Global oil prices will likely hold close to current levels well into next year, with Brent averaging in the $50-60/b range, unless the US-China trade tensions are resolved and fears over a new global recession subside, CEOs of top independent oil traders said Wednesday.

A recent string of data showing manufacturing activity contracting in China, Germany and the US, in addition to a lack of progress on US-Chinese trade talks, has been hitting oil demand growth estimates and weighing on oil prices.

“We are bearish in the short term,” the head of Trafigura, Jeremy Weir told the Oil & Money conference in London.

“The sentiment is not good with the current trade environment and the strong US dollar. I would say there is further downside in the short term, with recovery possible towards the second half of next year.”

Using a trading term to refer to the whole number part of a price quote, Weir said, “probably a five-handle and maybe slightly lower from where we are now,” when asked where Brent oil prices could stand a year from now.

Weir’s comments were echoed by the CEO of Vitol, the world’s biggest independent oil trader.

“Without some resolutions to the trade wars then we remain a little bit bearish, a five handle for us,” Russell Hardy told the event, responding to the same question on his outlook for Brent.

Brent crude stood at around $59/b in midday European trading Wednesday after falling about 6% last week when it slipped to a two-month low near $56/b in intra-day trading.

Global oil demand may already be at its weakest since the 2008 financial crisis, according to Standard Chartered estimates, after demand shrank year on year for the third consecutive month in July, the first time that has happened in a decade.

The head of Switzerland-based trader Gunvor Torbjorn Tornqvist also said he expected oil prices to remain anchored close to current levels next year given market fundamentals. That will mean further pressure on OPEC and its key producer allies to expand their current output deal if they hope to support crude values.

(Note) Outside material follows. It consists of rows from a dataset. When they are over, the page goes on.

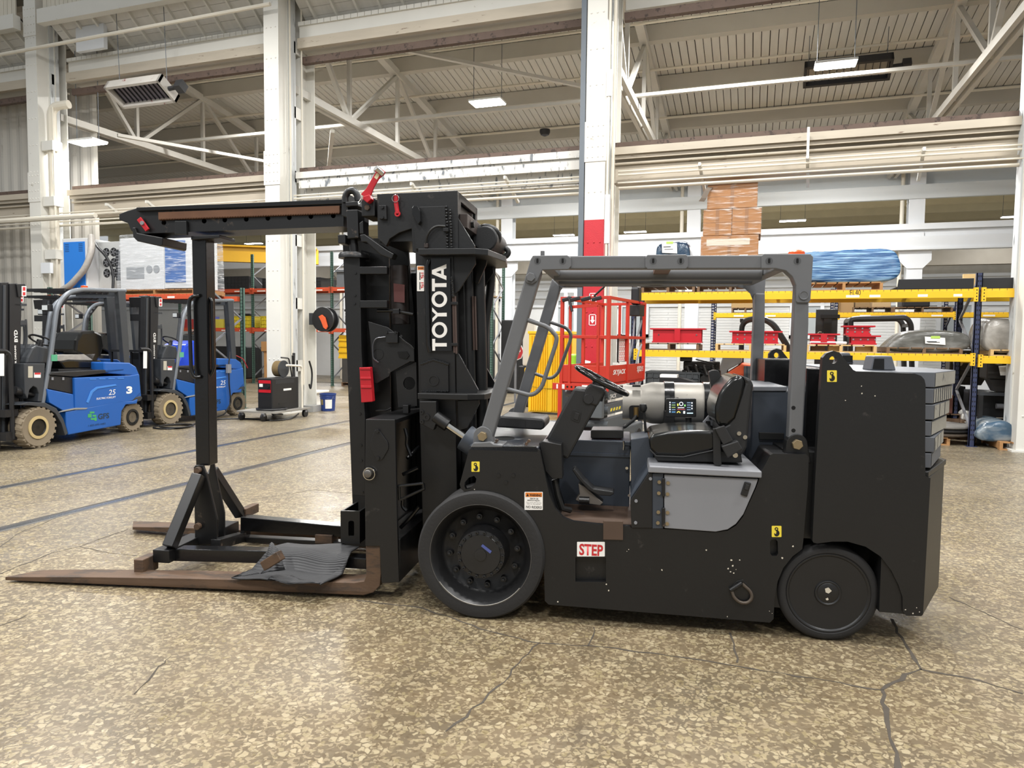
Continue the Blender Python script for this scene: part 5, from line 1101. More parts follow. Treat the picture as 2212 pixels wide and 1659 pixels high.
bz('rear_guard_leg', [(255, 629), (271, 628), (283, 812), (271, 815)], .06, .14, FGR, .006); bz('rear_guard_leg', [(255, 629), (271, 628), (283, 812), (271, 815)], .9, .98, FGR, .006)
za = BF.p(176, 626, .1); zb_ = BF.p(262, 628, .1)
for i in range(8): b = MB(); x = za.x-.3+i*.12; b.box((x, x+.03), (.12, .93), (za.z-.04, za.z-.0)); b.build('roof_slat', FBK, BR)
b = MB(); b.box((zb_.x-.05, zb_.x+.05), (.1, .95), (za.z-.05, za.z+.01)); b.build('roof_rear_bar', FGR, BR)
b = MB(); q = BF.p(182, 619, .3); b.lathe((q.x, .3, za.z), [(.06, 0), (.06, .03), (.05, .03), (.05, .08), (.01, .09)], 'z', 14); b.build('beacon', mat('amber_beacon', '#d2521c', .25), BR, 0, True)
for bq in (.2, .84):
    b = MB(); q = BF.p(103, 665, .2); b.box((q.x-.05, q.x+.04), (bq-.06, bq+.06), (q.z-.05, q.z+.05)); lm = b.build('work_lamp', FBK, BR, .01)
    b = MB(); b.box((q.x-.056, q.x-.05), (bq-.045, bq+.045), (q.z-.035, q.z+.035)); b.build('lamp_lens', mat('lamp_glass', '#cfd4d6', .15), lm)
# seat
bz('seat_cushion', [(127, 780), (150, 776), (221, 778), (222, 797), (140, 798)], .3, .78, VINYL, .03); bz('seat_base', [(126, 797), (220, 796), (221, 806), (127, 808)], .28, .8, FBK, .008)
bz('backrest', [(162, 760), (165, 735), (176, 717), (205, 714), (222, 722), (226, 745), (219, 772), (204, 786), (180, 770)], .32, .76, VINYL, .04)
bz('papers', [(118, 768), (160, 766), (206, 764), (200, 778), (125, 780)], .32, .6, mat('folded_papers', '#9a958e', .7, var=.3, vs=20), .004)
q = BF.p(92, 735, .5); b = MB(); b.torus((q.x, .52, q.z), .16, .014, (.5, 0, .85), (0, 1, 0), 30, 8); b.tube([(q.x, .52, q.z), (q.x-.1, .52, q.z-.25)], .03); b.build('steering_wheel', FBK, BR, 0, True)
bz('hang_tag', hrect(111, 766, 124, 780), .06, .064, mat('green_tag', '#4f9c78', .6), 0)
# mast
for b0 in (.22, .70):
    bz('mast_rail', [(21, 613), (38, 612), (46, 640), (40, 940), (21, 940)], b0, b0+.1, FBK, .005); bz('mast_rail', [(3, 611), (19, 610), (17, 945), (1, 945)], b0+.02, b0+.12, FBK, .005)
    bz('mast_channel', [(8, 616), (13, 616), (11, 940), (6, 940)], b0, b0+.04, FGR, .002)
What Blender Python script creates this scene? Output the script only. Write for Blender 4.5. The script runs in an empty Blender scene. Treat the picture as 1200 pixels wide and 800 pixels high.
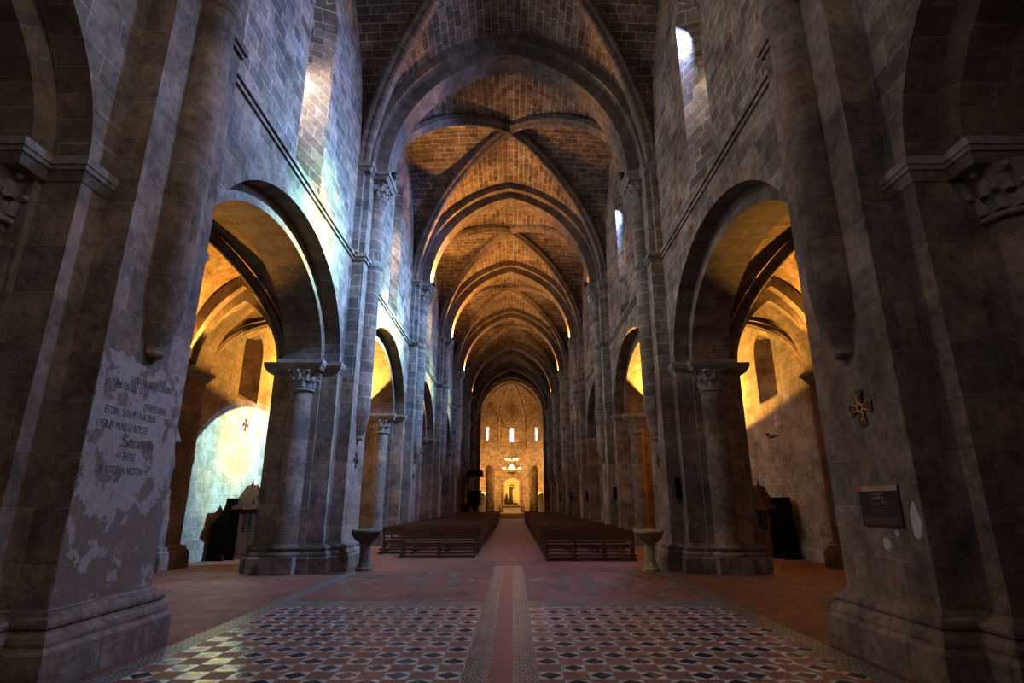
import bpy, math, random
from mathutils import Vector, Matrix
from mathutils import noise as mnoise
random.seed(7)
sc = bpy.context.scene
COL = sc.collection
PI = math.pi
R = math.radians

# ------------------------------------------------------------------ camera
cd = bpy.data.cameras.new('camera'); cam = bpy.data.objects.new('camera', cd); COL.objects.link(cam)
cd.sensor_width = 36.0; cd.lens = 36.0 * 649 / 1200; cd.clip_start = 0.05; cd.clip_end = 300
cam.location = (0.18, 0, 1.7)
cam.rotation_euler = (R(90 + 16.2), 0, 0)
cd.shift_x = -1.5 / 1200
sc.camera = cam

# ------------------------------------------------------------------ bay layout (needed by the lights)
B = 9.55                       # bay length
Y0 = 6.7                       # centre of the nearest pair of piers
ZI = 5.45                      # arcade springing
NP = 7                         # piers 0..6
def yp(p): return Y0 + B * p
def yb(k): return Y0 + B * (k + .5)      # centre of bay k (k=-1 is the one the camera stands in)

# ------------------------------------------------------------------ exposure, world
sc.view_settings.view_transform = 'Standard'; sc.view_settings.look = 'None'
sc.view_settings.exposure = 0.34; sc.view_settings.gamma = 1.0
sc.view_settings.use_curve_mapping = False
try:
    sc.cycles.use_denoising = True
    sc.cycles.max_bounces = 6; sc.cycles.diffuse_bounces = 4; sc.cycles.glossy_bounces = 3
    sc.cycles.caustics_reflective = False; sc.cycles.caustics_refractive = False
    sc.cycles.sample_clamp_indirect = 4
except Exception: pass
w = bpy.data.worlds.new('world'); sc.world = w; w.use_nodes = True
w.node_tree.nodes['Background'].inputs[0].default_value = (.55, .65, .9, 1)
w.node_tree.nodes['Background'].inputs[1].default_value = 0.03

# ------------------------------------------------------------------ lights
WARM = (1, .46, .07); AMBER = (1, .44, .09)
def aim(o, tgt):
    d = Vector(tgt) - Vector(o.location)
    o.rotation_euler = d.to_track_quat('-Z', 'Y').to_euler()
def area(name, loc, tgt, sx, sy, power, color, spread=180):
    l = bpy.data.lights.new(name, 'AREA'); l.shape = 'RECTANGLE'; l.size = sx; l.size_y = sy
    l.energy = power; l.color = color; l.spread = R(spread)
    o = bpy.data.objects.new(name, l); COL.objects.link(o); o.location = loc; aim(o, tgt); return o
def spot(name, loc, tgt, angle, power, color, blend=.2, size=.1, gobo=None):
    l = bpy.data.lights.new(name, 'SPOT'); l.spot_size = R(angle); l.spot_blend = blend
    l.energy = power; l.color = color; l.shadow_soft_size = size
    o = bpy.data.objects.new(name, l); COL.objects.link(o); o.location = loc; aim(o, tgt)
    if gobo:
        l.use_nodes = True; nt = l.node_tree; n = nt.nodes; lk = nt.links
        em = n['Emission']
        tc = n.new('ShaderNodeTexCoord'); sp = n.new('ShaderNodeSeparateXYZ'); lk.new(tc.outputs['Normal'], sp.inputs[0])
        def m(op, a, b=None):
            k = n.new('ShaderNodeMath'); k.operation = op
            for i, v in enumerate((a, b)):
                if v is None: continue
                if isinstance(v, (int, float)): k.inputs[i].default_value = v
                else: lk.new(v, k.inputs[i])
            return k.outputs[0]
        ax = m('DIVIDE', sp.outputs[0], sp.outputs[2]); ay = m('DIVIDE', sp.outputs[1], sp.outputs[2])
        r = m('SQRT', m('ADD', m('MULTIPLY', ax, ax), m('MULTIPLY', ay, ay)))
        cr = n.new('ShaderNodeValToRGB'); lk.new(r, cr.inputs[0])
        while len(cr.color_ramp.elements) < len(gobo): cr.color_ramp.elements.new(.5)
        for e, (p, c) in zip(cr.color_ramp.elements, gobo): e.position = p; e.color = (*c, 1)
        lk.new(cr.outputs[0], em.inputs[0])
    return o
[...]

“I think the market would like to test the market’s resolve during the next year,” Tornqvist told the event. “I believe it is not enough just to maintain the production. There is too much slippage (on production quotas) inside and so much non-OPEC production coming so they need to do something.”

S&P Global Platts Analytics expects Brent to end the year at $65-$70/b, as crude stock draws in November and December offset the current bearish market sentiment.

Crude demand was expected to jump almost 5 million b/d in November and December after higher than normal seasonal refinery shutdowns in October resulting in large stocks draws and steepening backwardation at the end of the year, according to Platts Analytics.